↓
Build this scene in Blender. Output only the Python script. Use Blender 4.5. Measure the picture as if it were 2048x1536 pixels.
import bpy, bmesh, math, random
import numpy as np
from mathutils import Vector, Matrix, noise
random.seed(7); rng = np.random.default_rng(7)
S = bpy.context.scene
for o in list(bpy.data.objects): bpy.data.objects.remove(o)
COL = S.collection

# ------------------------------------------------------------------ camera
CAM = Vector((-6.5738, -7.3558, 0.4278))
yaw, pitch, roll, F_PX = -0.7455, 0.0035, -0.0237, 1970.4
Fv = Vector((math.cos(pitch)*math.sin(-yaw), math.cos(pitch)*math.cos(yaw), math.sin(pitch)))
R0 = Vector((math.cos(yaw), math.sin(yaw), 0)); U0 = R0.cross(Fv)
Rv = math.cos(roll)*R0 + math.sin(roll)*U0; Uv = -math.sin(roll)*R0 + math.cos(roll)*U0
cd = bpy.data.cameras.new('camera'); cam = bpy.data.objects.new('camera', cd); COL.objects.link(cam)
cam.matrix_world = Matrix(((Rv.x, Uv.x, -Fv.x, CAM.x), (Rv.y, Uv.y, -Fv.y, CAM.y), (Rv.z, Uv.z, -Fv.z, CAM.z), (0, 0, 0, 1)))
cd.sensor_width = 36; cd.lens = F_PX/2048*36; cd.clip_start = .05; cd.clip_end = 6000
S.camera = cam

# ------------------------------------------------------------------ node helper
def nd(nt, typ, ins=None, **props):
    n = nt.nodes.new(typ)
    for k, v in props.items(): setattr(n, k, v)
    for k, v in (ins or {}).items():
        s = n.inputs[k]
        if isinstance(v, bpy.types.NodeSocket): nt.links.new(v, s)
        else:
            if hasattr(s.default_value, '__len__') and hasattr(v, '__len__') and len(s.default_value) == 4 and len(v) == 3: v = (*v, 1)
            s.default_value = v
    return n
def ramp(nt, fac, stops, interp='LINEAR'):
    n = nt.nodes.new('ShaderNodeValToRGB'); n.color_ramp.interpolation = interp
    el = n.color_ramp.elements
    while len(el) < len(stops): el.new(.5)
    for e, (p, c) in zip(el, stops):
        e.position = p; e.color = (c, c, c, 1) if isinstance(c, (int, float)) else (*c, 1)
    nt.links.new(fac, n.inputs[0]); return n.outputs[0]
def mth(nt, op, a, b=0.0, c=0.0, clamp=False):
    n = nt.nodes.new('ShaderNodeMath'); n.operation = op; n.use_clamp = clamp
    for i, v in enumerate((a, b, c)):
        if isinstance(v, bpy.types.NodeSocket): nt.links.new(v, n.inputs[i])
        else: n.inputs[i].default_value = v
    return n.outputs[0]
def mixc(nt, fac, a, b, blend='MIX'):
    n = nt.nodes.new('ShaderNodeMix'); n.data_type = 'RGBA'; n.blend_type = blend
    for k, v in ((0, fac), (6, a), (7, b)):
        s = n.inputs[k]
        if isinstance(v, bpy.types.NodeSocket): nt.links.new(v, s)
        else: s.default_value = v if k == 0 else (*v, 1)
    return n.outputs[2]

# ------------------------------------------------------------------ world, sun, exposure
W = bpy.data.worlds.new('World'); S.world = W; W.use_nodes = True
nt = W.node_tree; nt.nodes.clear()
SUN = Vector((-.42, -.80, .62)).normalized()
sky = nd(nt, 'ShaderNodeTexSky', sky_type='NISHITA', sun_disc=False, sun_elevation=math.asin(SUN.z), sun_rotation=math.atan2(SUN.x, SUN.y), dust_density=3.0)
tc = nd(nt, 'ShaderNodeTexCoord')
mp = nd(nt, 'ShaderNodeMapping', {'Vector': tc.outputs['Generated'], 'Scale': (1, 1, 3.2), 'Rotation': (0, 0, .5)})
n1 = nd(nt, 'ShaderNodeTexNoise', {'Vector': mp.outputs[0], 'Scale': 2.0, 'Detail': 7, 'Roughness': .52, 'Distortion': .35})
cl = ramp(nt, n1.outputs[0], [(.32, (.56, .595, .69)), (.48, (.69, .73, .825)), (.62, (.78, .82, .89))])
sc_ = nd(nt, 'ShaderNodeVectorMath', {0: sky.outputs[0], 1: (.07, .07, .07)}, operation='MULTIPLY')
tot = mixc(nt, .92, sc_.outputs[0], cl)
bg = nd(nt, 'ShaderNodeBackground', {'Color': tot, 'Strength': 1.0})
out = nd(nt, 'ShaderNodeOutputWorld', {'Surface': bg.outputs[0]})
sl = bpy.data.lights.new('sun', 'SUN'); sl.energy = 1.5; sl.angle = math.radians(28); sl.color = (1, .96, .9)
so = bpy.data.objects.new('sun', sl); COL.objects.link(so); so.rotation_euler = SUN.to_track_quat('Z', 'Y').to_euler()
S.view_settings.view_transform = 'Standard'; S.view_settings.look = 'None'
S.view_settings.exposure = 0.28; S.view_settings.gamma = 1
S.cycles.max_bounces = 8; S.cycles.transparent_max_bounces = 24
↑
_WHAT IS NEEDED_:
Write out the listing's lines exactly, from its first line through the line that contains "COL = S.collection", and stop there.

_RIGHT ANSWER_:
Build this scene in Blender. Output only the Python script. Use Blender 4.5. Measure the picture as if it were 2048x1536 pixels.
import bpy, bmesh, math, random
import numpy as np
from mathutils import Vector, Matrix, noise
random.seed(7); rng = np.random.default_rng(7)
S = bpy.context.scene
for o in list(bpy.data.objects): bpy.data.objects.remove(o)
COL = S.collection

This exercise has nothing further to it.